Lei apre, entra e mi porta un piatto di zuppa gialla come la cera e anche un cucchiaio dicendomi:

- Mangia! fratello. - Io mangio e questa zuppa ha un sapore delizioso. Un sapore così meraviglioso non l’ho più sentito in vita mia. Mangio fino a saziarmi, ma lei insiste:

- Mangia! Mangia ancora.

- No! Non posso! Sono sazio. - le dico.

Tutto questo ha preso un bel po’ di tempo. Cioè, è trascorso molto tempo.

Così le dico: - Me ne vado a dormire.

- Bene! Ti accompagno fino all’albero.- dice lei.

- No! Non è necessario.- le dico. Giuro che le ho detto così, ma lei mi accompagna fino all’albero e lì mi fa vedere la mia casa. Era davvero la mia casa! E dopo un momento non c’era più! Scomparsa insieme alla donna.

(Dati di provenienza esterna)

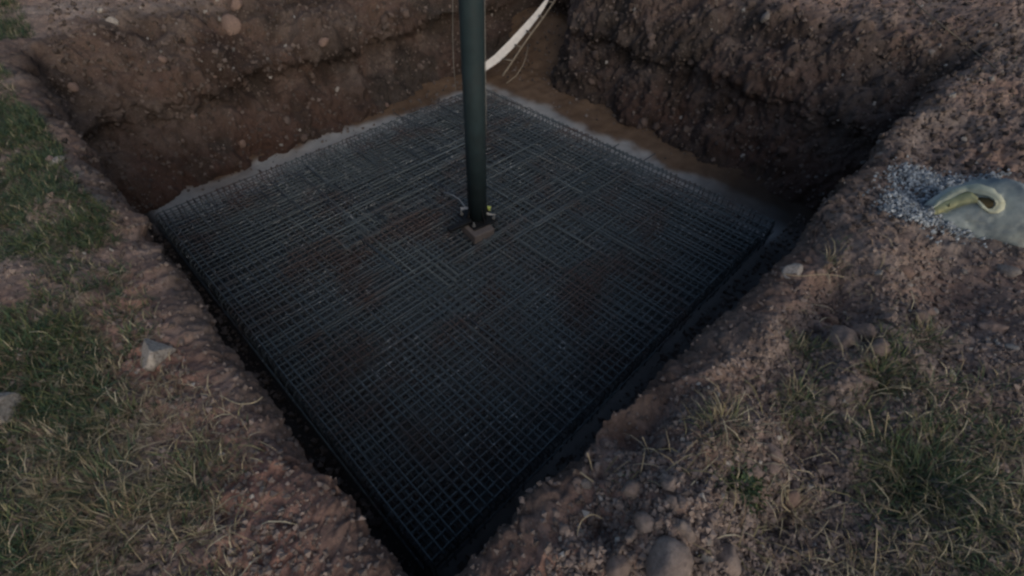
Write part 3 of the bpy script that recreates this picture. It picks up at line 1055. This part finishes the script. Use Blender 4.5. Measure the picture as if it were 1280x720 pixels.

Il giorno seguente, appena arrivato qua, al villaggio, racconto quello che mi è successo nella montagna. Tutti mi dicono: ‘Magari non avessi raccontato niente.’ Certo fu una cosa molto strana. O era una jinn o … Ancora adesso, dopo tanti anni, non riesco a capire chi era la creatura con gli occhi di gatto e in che mondo ero entrato quella notte.”  

Dopo pranzo e dopo aver rigovernato, anche le donne, un po’ serie e un po’ facete, mi hanno raccontato le loro fiabe mentre sorseggiavamo del caffé profumato al cardamomo. Mi hanno anche parlato della loro difficile vita nel villaggio e hanno voluto sapere della mia vita a Latakia. Mi hanno offerto una rosa appena colta, il dono prezioso di una calda accoglienza e di un abbraccio quando ci siamo congedate al tramonto.